▶ [STORED DATA]

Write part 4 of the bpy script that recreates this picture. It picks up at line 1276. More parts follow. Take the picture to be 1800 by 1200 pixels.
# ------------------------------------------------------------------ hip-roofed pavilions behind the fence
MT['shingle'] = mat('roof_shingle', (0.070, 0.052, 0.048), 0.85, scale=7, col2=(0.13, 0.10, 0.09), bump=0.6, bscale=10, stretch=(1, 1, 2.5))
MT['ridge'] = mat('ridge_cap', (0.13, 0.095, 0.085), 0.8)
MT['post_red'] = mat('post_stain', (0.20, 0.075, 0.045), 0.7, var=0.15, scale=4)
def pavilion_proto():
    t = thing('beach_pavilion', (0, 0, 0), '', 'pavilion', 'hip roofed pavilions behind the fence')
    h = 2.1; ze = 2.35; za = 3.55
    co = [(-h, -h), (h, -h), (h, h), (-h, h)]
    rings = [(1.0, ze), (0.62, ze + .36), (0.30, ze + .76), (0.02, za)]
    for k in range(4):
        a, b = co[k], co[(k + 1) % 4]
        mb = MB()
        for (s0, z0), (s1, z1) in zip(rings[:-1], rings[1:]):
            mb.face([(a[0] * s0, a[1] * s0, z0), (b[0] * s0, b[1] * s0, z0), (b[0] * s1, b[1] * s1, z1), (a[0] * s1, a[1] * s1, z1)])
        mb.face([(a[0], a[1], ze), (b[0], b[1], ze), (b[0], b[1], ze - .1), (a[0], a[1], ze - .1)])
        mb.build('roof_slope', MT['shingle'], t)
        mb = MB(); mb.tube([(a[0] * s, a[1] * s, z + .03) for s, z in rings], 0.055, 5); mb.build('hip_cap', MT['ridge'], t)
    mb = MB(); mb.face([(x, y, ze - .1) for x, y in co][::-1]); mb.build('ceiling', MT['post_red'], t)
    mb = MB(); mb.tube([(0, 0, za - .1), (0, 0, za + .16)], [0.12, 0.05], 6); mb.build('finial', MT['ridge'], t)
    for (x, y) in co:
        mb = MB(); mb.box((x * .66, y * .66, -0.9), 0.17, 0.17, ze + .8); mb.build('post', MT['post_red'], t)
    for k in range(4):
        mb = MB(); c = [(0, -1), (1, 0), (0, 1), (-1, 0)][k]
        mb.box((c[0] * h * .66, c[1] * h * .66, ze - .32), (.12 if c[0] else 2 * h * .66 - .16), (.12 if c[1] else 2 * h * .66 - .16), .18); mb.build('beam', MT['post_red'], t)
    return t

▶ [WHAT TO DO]
Transcribe every line of the data, exactly as it stands.

▶ [EXERCISE ANSWER]
Write part 4 of the bpy script that recreates this picture. It picks up at line 1276. More parts follow. Take the picture to be 1800 by 1200 pixels.
# ------------------------------------------------------------------ hip-roofed pavilions behind the fence
MT['shingle'] = mat('roof_shingle', (0.070, 0.052, 0.048), 0.85, scale=7, col2=(0.13, 0.10, 0.09), bump=0.6, bscale=10, stretch=(1, 1, 2.5))
MT['ridge'] = mat('ridge_cap', (0.13, 0.095, 0.085), 0.8)
MT['post_red'] = mat('post_stain', (0.20, 0.075, 0.045), 0.7, var=0.15, scale=4)
def pavilion_proto():
    t = thing('beach_pavilion', (0, 0, 0), '', 'pavilion', 'hip roofed pavilions behind the fence')
    h = 2.1; ze = 2.35; za = 3.55
    co = [(-h, -h), (h, -h), (h, h), (-h, h)]
    rings = [(1.0, ze), (0.62, ze + .36), (0.30, ze + .76), (0.02, za)]
    for k in range(4):
        a, b = co[k], co[(k + 1) % 4]
        mb = MB()
        for (s0, z0), (s1, z1) in zip(rings[:-1], rings[1:]):
            mb.face([(a[0] * s0, a[1] * s0, z0), (b[0] * s0, b[1] * s0, z0), (b[0] * s1, b[1] * s1, z1), (a[0] * s1, a[1] * s1, z1)])
        mb.face([(a[0], a[1], ze), (b[0], b[1], ze), (b[0], b[1], ze - .1), (a[0], a[1], ze - .1)])
        mb.build('roof_slope', MT['shingle'], t)
        mb = MB(); mb.tube([(a[0] * s, a[1] * s, z + .03) for s, z in rings], 0.055, 5); mb.build('hip_cap', MT['ridge'], t)
    mb = MB(); mb.face([(x, y, ze - .1) for x, y in co][::-1]); mb.build('ceiling', MT['post_red'], t)
    mb = MB(); mb.tube([(0, 0, za - .1), (0, 0, za + .16)], [0.12, 0.05], 6); mb.build('finial', MT['ridge'], t)
    for (x, y) in co:
        mb = MB(); mb.box((x * .66, y * .66, -0.9), 0.17, 0.17, ze + .8); mb.build('post', MT['post_red'], t)
    for k in range(4):
        mb = MB(); c = [(0, -1), (1, 0), (0, 1), (-1, 0)][k]
        mb.box((c[0] * h * .66, c[1] * h * .66, ze - .32), (.12 if c[0] else 2 * h * .66 - .16), (.12 if c[1] else 2 * h * .66 - .16), .18); mb.build('beam', MT['post_red'], t)
    return t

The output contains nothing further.